Tea has often been associated with calm for me, and during the past couple of weeks, my tea consumption has increased. Not least because I’ve had some lying around for a while and not had the time to drink it before.

As someone who likes smoky aromas, I only fairly recently discovered Russian Caravan black tea, “whose flavor was defined by a 6,000-mile trans-Russia caravan journey, where tea sacks would pick up flavors of campfire before heading to Europe.” From MEM Tea, tasting notes include sweet smoke, cabernet, and ripe dates. A “wine-like infusion.”

I must admit that I don’t get oenological flavors from it, but it is a smokier version of regular black tea.

Later in the afternoon, I maintained momentum with some Häagen-Dazs green tea ice cream, pure sweet cream and matcha smoothness.

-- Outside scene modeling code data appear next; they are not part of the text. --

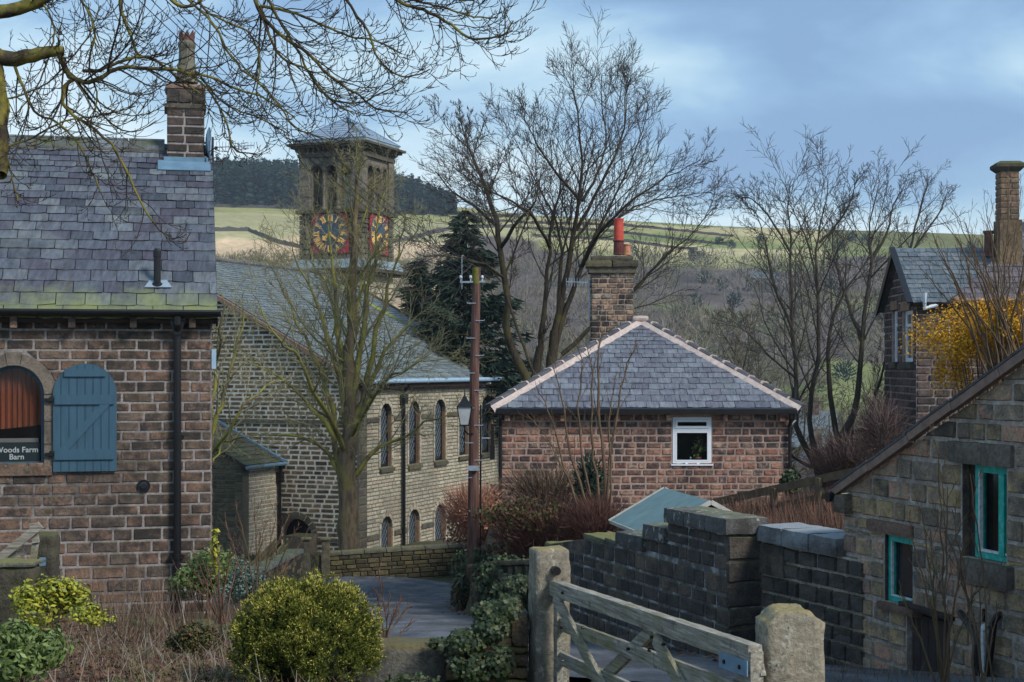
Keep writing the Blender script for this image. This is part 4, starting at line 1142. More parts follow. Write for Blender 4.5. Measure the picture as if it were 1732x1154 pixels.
def build_church():
    t = thing('church', 'long gritstone church with green grey slate roof and arched windows behind the sycamore', 'church', FC)
    W, D = 9.5, 15.7
    ze = FC.onX(735, 642)[1] - .0
    pitch = math.atan(.537); zr = ze + W * .537
    MGb = PM((0, 0, 0), (1, 0, 0), n=(0, -1, 0))       # gable, u = local x
    MS = PM((0, 0, 0), (0, 1, 0), n=(1, 0, 0))         # side, u = local y
    # ---- gable wall, with low arched doorway
    da, _ = FC.onY(474, 900); db_, _ = FC.onY(528, 900); dt = FC.onY(500, 877)[1]
    gp = [(-2*W, -.8), (0, -.8), (0, ze), (-W, zr), (-2*W, ze)]
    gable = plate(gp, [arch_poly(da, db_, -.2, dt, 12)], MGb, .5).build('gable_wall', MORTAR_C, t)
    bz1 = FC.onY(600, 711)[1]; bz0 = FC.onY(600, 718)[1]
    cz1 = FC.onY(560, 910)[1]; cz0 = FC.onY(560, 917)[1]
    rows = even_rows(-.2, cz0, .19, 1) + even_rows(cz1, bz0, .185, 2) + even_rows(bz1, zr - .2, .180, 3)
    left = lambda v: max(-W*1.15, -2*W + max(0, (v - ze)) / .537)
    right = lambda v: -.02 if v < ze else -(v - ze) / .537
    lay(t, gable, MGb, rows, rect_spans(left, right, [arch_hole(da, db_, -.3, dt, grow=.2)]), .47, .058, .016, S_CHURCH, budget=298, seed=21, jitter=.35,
        in_view=lambda u, v: u > -7.6 and not (u < -3.6 and v < 3.2))
    for (a, b) in ((bz0, bz1), (cz0, cz1)):
        MB().box(-2*W, .0, -.07, 0, a + .012, b - .012).build('string_course', S_BAND, gable)
    n = 9; rr = (db_ - da) / 2; cx = (da + db_) / 2; sp = dt - rr
    for i in range(n):
        a0 = math.pi * i / n + .03; a1 = math.pi * (i + 1) / n - .03
        poly = [(cx + rr*math.cos(a), -.05, sp + rr*math.sin(a)) for a in (a0, (a0+a1)/2, a1)] + [(cx + (rr+.26)*math.cos(a), -.05, sp + (rr+.26)*math.sin(a)) for a in (a1, (a0+a1)/2, a0)]
        MB().prism(poly, (0, .25, 0)).build('arch_stone', S_BAND, gable)
    MB().box(da - .1, db_ + .1, .48, .55, -.3, dt + .1).build('doorway_back', ROOM, gable)
    MB().box(cx + .1, cx + .95, -1.2, -.02, -.4, 1.0).build('door_step', S_BAND, gable)
    # verge coping
    cpv, spv = math.cos(pitch), math.sin(pitch)
    for s in (0, 1):
        a = Vector((.12, -.14, ze - .06)) if s == 0 else Vector((-2*W - .12, -.14, ze - .06)); b = Vector((-W, -.14, zr - .0))
        MB().beam(a, b, .34, .17, up=(0, 0, 1)).build('verge_coping', WOOD_BROWN if s == 0 else S_BAND, t)
    # ---- side wall with windows
    holes = []; wins = []
    ups = [(643, 662, 682, 790), (691, 709, 678, 785), (735, 753, 675, 779), (776, 792, 672, 770), (814, 831, 670, 766)]
    for (pa, pb, pt, pb_) in ups:
        u0, _ = FC.onX(pa, 730); u1, _ = FC.onX(pb, 730); um = (pa + pb) / 2
        wins.append((u0, u1, FC.onX(um, pb_)[1], FC.onX(um, pt)[1], 1))
    lows = [(644, 663, 873), (691, 709, 861), (735, 753, 852), (776, 792, 843), (814, 831, 836)]
    for (pa, pb, pt) in lows:
        u0, _ = FC.onX(pa, 890); u1, _ = FC.onX(pb, 890); um = (pa + pb) / 2; tz = FC.onX(um, pt)[1]
        wins.append((u0, u1, tz - 1.75, tz, 0))
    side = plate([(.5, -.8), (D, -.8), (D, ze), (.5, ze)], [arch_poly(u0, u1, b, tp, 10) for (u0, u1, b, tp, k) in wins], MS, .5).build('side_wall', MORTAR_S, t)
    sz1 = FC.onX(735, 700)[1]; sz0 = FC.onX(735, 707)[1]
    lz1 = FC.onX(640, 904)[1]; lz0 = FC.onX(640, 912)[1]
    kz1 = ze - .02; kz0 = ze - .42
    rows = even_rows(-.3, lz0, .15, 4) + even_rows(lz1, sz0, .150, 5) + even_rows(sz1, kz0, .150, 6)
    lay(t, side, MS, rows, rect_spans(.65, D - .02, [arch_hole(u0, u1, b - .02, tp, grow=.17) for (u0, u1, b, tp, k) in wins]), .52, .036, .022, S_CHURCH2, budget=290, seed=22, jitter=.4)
    for (a, b) in ((sz0, sz1), (lz0, lz1)):
        for (s, e) in rect_spans(.65, D, [arch_hole(u0, u1, bb, tp, grow=.17) for (u0, u1, bb, tp, k) in wins])((a + b) / 2):
            MB().box(0, .07, s, e, a + .012, b - .012).build('string_course', S_BAND, side)
    lay(t, side, MS, [(kz0 + .01, kz1)], rect_spans(.02, D), .9, .02, .05, WOOD_BROWN if False else S_REVEAL, name='eaves_stone', budget=30, seed=3)
    # corner pier of long quoins
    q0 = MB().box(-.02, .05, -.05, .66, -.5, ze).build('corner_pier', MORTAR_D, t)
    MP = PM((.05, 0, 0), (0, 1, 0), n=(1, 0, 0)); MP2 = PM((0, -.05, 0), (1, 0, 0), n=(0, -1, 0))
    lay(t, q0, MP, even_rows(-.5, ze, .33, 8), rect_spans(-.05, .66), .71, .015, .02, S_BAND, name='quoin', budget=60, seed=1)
    for (u0, u1, b, tp, k) in wins:
        # voussoir surround, reveal, frame, glass, sill
        uc = (u0 + u1) / 2; r = (u1 - u0) / 2; sp = tp - r
        w = MB()
        poly = [(.14 - .52 + .02, u, v) for (u, v) in arch_poly(u0, u1, b, tp, 12)]
        # frame ring recessed
        ring = plate(arch_poly(u0 + .01, u1 - .01, b + .01, tp - .01, 12), [arch_poly(u0 + .10, u1 - .10, b + .10, tp - .10, 12)], PM((-.14, 0, 0), (0,1,0), n=(1,0,0)), .08)
        win = ring.build('window', S_BAND if not k else IRON, t)
        MB().prism([(-.18, u, v) for u, v in arch_poly(u0 + .09, u1 - .09, b + .09, tp - .09, 12)], (-.02, 0, 0)).build('glass', GLASS_D, win)
        # diamond leads
        m = MB(); H = tp - b - .2; Wd = (u1 - u0) - .2; st = .30
        i = -6
        while i * st < H + Wd:
            for sg in (1, -1):
                pts = []
                for q in range(13):
                    uu = -Wd/2 + Wd * q / 12; vv = i * st + (uu + Wd/2 if sg > 0 else Wd/2 - uu) * 1.25
                    if 0 < vv < H - (.0 if abs(uu) < Wd*.3 else .2): pts.append((-.172, uc + uu, b + .1 + vv))
                if len(pts) > 2: m.beam(pts[0], pts[-1], .010, .010)
            i += 1
        if m.v: m.build('leading', METAL, win)
        # warm far-side reveal lining (the visible jamb)
        MB().box(-.14, -.0, u1 - .035, u1 + .006, b, sp).build('reveal', S_REVEAL, win)
        # surround stones
        ring = []
        na = 7
        for i in range(na):
            a0 = math.pi*i/na + .03; a1 = math.pi*(i+1)/na - .03
            ring.append([(.035, uc + r*math.cos(a), sp + r*math.sin(a)) for a in (a0, (a0+a1)/2, a1)] + [(.035, uc + (r+.16)*math.cos(a), sp + (r+.16)*math.sin(a)) for a in (a1, (a0+a1)/2, a0)])
        m = MB()
        for p in ring: m.prism(p, (-.2, 0, 0))
        m.box(-.2, .05, uc - .07, uc + .07, tp - .02, tp + .26)
        m.build('arch_surround', S_CHURCH2, t)
        m = MB(); z = b
        rq = random.Random(int(u0*100))
        while z < sp - .05:
            h = rq.uniform(.22, .34); z2 = min(sp, z + h)
            for e in (u0 - .15, u1 + .01): m.box(-.06, .032, e, e + .14, z + .01, z2 - .01)
            z = z2
        m.build('jambs', S_CHURCH2, t)
        if k: MB().prism([(-.3, u0 - .12, b - .20), (.12, u0 - .12, b - .20), (.12, u0 - .12, b - .06), (-.3, u0 - .12, b + .03)], (0, u1 - u0 + .24, 0)).build('sill', S_DRY, t)
    # body behind
    MB().box(-2*W, -.5, D - .5, D, -.8, ze).box(-2*W, -2*W + .5, .5, D - .5, -.8, ze).build('back_wall', S_CHURCH, t)
    fg = MB(); fg.prism([(-2*W, D - .4, ze), (0, D - .4, ze), (-W, D - .4, zr - .1)], (0, .4, 0)); fg.build('far_gable', S_CHURCH, t)
    # ---- roof
    oh = .32; slope = (W + oh) / cpv; zeo = ze - oh * .537 + .12
    M1 = PM((oh, -.12, zeo), (0, 1, 0), n=(spv, 0, cpv), v=(-cpv, 0, spv))
    M2 = PM((-2*W - oh, D + .25, zeo), (0, -1, 0), n=(-spv, 0, cpv), v=(cpv, 0, spv))
    Lr = D + .37
    roof = roof_slab(M1, [(0, 0), (Lr, 0), (Lr, slope), (0, slope)], .14, 'roof', WOOD_DARK, t)
    roof_slab(M2, [(0, 0), (Lr, 0), (Lr, slope), (0, slope)], .14, 'roof_far_side', SL_CHURCH, t)
    rows = []; v = 0; h = .36
    while v < slope - .05: rows.append((v, min(slope, v + h))); v += h; h *= .985
    lay(t, roof, M1, rows, rect_spans(0, Lr), .50, .012, .016, SL_CHURCH, ts=T_SLATE, name='slate', budget=300, seed=31, bond=True, jitter=.2, in_view=lambda u, v: v < 5)
    MB().tube([M1 @ Vector((0, slope, .05)), M1 @ Vector((Lr, slope, .05))], .12, 8).build('ridge', S_COPE, roof)
    # moss streak running down beside the far verge
    m = MB(); pts = []
    for i in range(30):
        q = i / 29; v = slope * (.04 + .92*q); w_ = .20 + .22 * mnoise.noise(Vector((q*7, 1, 2))) ; u = Lr - 2.1 - .1*math.sin(q*9) 
        pts.append((u - w_, v, .035)); pts.append((u + w_, v, .035))
    F = [(2*i, 2*i+1, 2*i+3, 2*i+2) for i in range(29)]
    m.add([M1 @ Vector(p) for p in pts], F); m.build('moss_streak', MOSS_Y, roof)
    MB().beam(M1 @ Vector((Lr + .06, -.1, .0)), M1 @ Vector((Lr + .06, slope, .0)), .16, .22, up=(0,0,1)).build('far_verge', WOOD_FENCE, roof)
    # gutter + downpipe
    gx = oh + .10; gz = zeo + .02
    MB().tube([(gx, -.15, gz), (gx, D + .8, gz)], .10, 10).build('gutter', GUTTER_B, t)
    MB().box(.0, oh, .0, D, gz - .26, gz - .12).build('soffit', WOOD_DARK, t)
    y, _ = FC.onX(678, 700)
    dp = MB().tube([(gx, y, gz - .05), (.14, y, gz - .5), (.14, y, 2.0), (.14, y, -.6)], .075, 8).build('downpipe', IRON, t)
    MB().box(.04, .26, y - .16, y + .16, gz - .95, gz - .55).build('hopper', IRON, dp)
    y2, z2 = FC.onX(812, 650); MB().box(.02, .2, y2 - .2, y2 + .2, z2 - .12, z2 + .12).tube([(.2, y2, z2), (.6, y2 - .2, z2 + .05)], .04, 5).build('floodlight', METAL, t)

    # ---- porch on the gable
    px0, px1, a = -9.6, -3.53, 2.77
    pze = -3.77 + 7.6; prr = pze + (px1 - px0) / 2 * .5; pxm = (px0 + px1) / 2
    MPf = PM((0, -a, 0), (1, 0, 0), n=(0, -1, 0)); MPs = PM((px1, 0, 0), (0, 1, 0), n=(1, 0, 0))
    pw = plate([(px0, -.8), (px1, -.8), (px1, pze), (pxm, prr), (px0, pze)], [], MPf, .4).build('porch_wall', MORTAR_D, t)
    rightp = lambda v: px1 - .25 if v < pze else px1 - (v - pze) / .5
    lay(t, pw, MPf, even_rows(-.3, prr - .1, .185, 5), rect_spans(lambda v: max(px0, px0 + max(0, v - pze)/.5), rightp), .45, .035, .03, S_DRY, budget=60, seed=41, in_view=lambda u, v: u > px1 - 2.4)
    pier = MB().box(px1 - .30, px1 + .03, -a - .04, -a + .42, -.8, pze).build('porch_corner', MORTAR_D, t)
    lay(t, pier, PM((0, -a - .04, 0), (1,0,0), n=(0,-1,0)), even_rows(-.4, pze, .36, 2), rect_spans(px1 - .30, px1 + .03), .35, .02, .02, S_DRY, name='quoin', budget=20, seed=2)
    pw2 = plate([(-a + .3, -.8), (-.02, -.8), (-.02, pze), (-a + .3, pze)], [], MPs, .3).build('porch_side_wall', MORTAR_C, t)
    lay(t, pw2, MPs, even_rows(-.3, pze - .1, .150, 7), rect_spans(-a + .44, -.03), .40, .025, .025, S_CHURCH2, budget=50, seed=42)
    oh2 = .25; c2 = math.cos(math.atan(.5)); s2 = math.sin(math.atan(.5)); sl = ((px1 - px0)/2 + oh2) / c2; zq = pze - oh2*.5 + .1
    R1 = PM((px1 + oh2, -a - .15, zq), (0, 1, 0), n=(s2, 0, c2), v=(-c2, 0, s2)); R2 = PM((px0 - oh2, 0, zq), (0, -1, 0), n=(-s2, 0, c2), v=(c2, 0, s2))
    pr = roof_slab(R1, [(0,0),(a+.14,0),(a+.14,sl),(0,sl)], .10, 'porch_roof', WOOD_DARK, t); roof_slab(R2, [(0,0),(a+.14,0),(a+.14,sl),(0,sl)], .10, 'porch_roof_far_side', SL_MOSS, t)
    lay(t, pr, R1, even_rows(0, sl, .34, 2, .04), rect_spans(0, a + .14), .5, .014, .02, SL_MOSS, ts=T_SLATE, name='slate', budget=80, seed=43, bond=True, jitter=.2)
    MB().beam(R1 @ Vector((a + .06, -.05, .07)), R1 @ Vector((a + .06, sl, .07)), .14, .07, up=(0,0,1)).build('porch_flashing', LEAD, pr)
    MB().tube([R1 @ Vector((-.05, -.1, -.02)), R1 @ Vector((a + .12, -.1, -.02))], .075, 8).build('porch_gutter', LEAD, t)
    yb = -.18; MB().tube([(px1 + oh2, yb, zq - .05), (px1 + .13, yb, zq - .5), (px1 + .13, yb, -.5)], .07, 8).box(px1 + .03, px1 + .25, yb - .13, yb + .13, zq - .75, zq - .4).build('porch_downpipe', IRON, t)
    return ze, zr
MOSS_Y = plain('yellow moss', (.22,.25,.04), rough=1, var=.35, scale=4, bump=.4)
_cze, _czr = build_church()

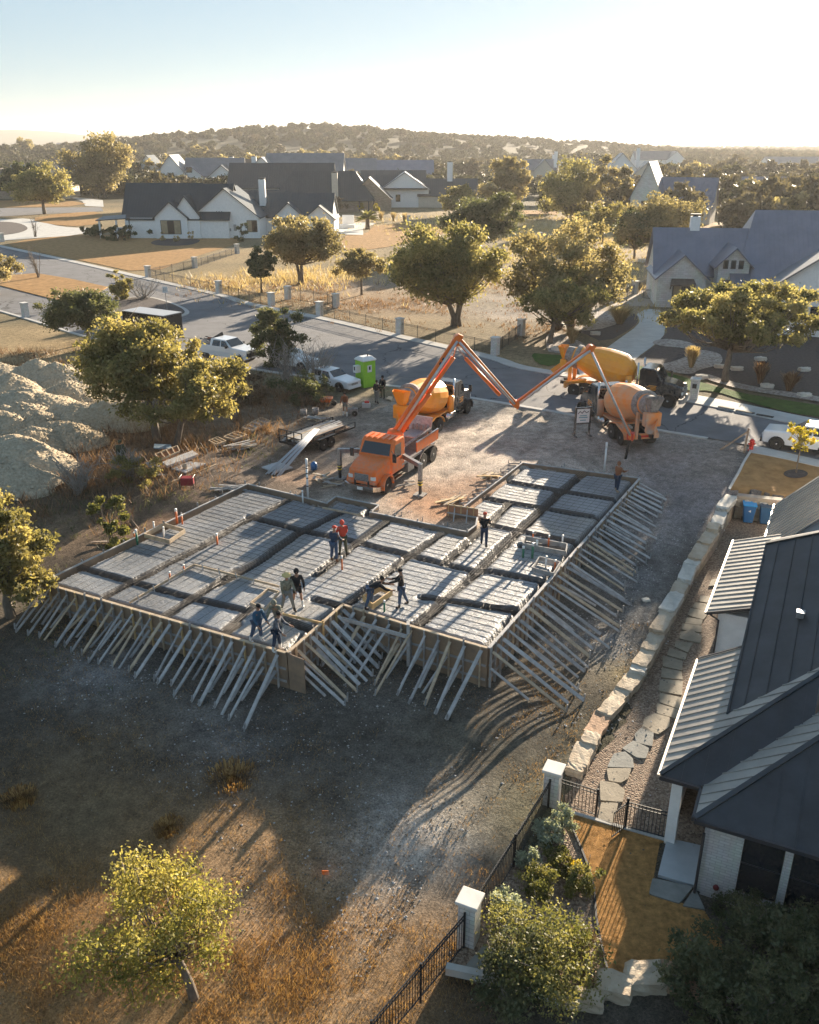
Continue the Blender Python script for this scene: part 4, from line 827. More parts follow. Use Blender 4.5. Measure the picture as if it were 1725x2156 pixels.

Häagen-Dazs green tea ice cream

In the evening, after a (brisk) walk around the neighborhood, I rounded things out with a can of Earl Grey tea cider from Far From The Tree. It’s a nice, crisp, off-dry cider, with a (could it be?) smoky undertone—even if I have to talk myself into perceiving the Earl Grey tea. It’s a modest earl if ever there was one, staying clear out of the way of the fermented apples in their 6.8%-ABV incarnation.

Earl Grey tea cider

Of course, I needed a tea perfume to complete the experience… The only one I have now (besides the one I made, with some guidance, at a 4160Tuesdays workshop last summer) is Incantation by Rouge Bunny Rouge, from their Fragrant Confections perfume collection. I had bought a full bottle last year, and I looked it up to check the notes today only to find out it has been discontinued. What a shame! It comes in a heavy bottle with a weighty cap and is really quite lovely—listed notes include:

beeswax, blackcurrant, cardamom, cedar, coriander, fig, green tea, mandarin leaves, musk, orange blossom, rose, vetiver

I relish most of those notes in perfume, and having them all together turned out well, too. The aroma emanates a youthful hedonism, perhaps accentuated by the blackcurrant tempered by mild citrus and floating on musk and cedar, with a healthy dose of lush green fig and—tea. Although green tea is supposed to be the main theme of Incantation, it’s much more like white tea to me as long as the top notes are dominant. The perfume itself is quite rich and sits on the skin for a while. After an hour or so, when the rose and vetiver start to take over and the liquid has evaporated or been absorbed, the tea note becomes (there it is again) smokier and more like green tea at the same time.

To me, Incantation is more a fig-rose intrigue than a “tea perfume,” but—as my other half is prone to say when faced with a dilemma—why not both!?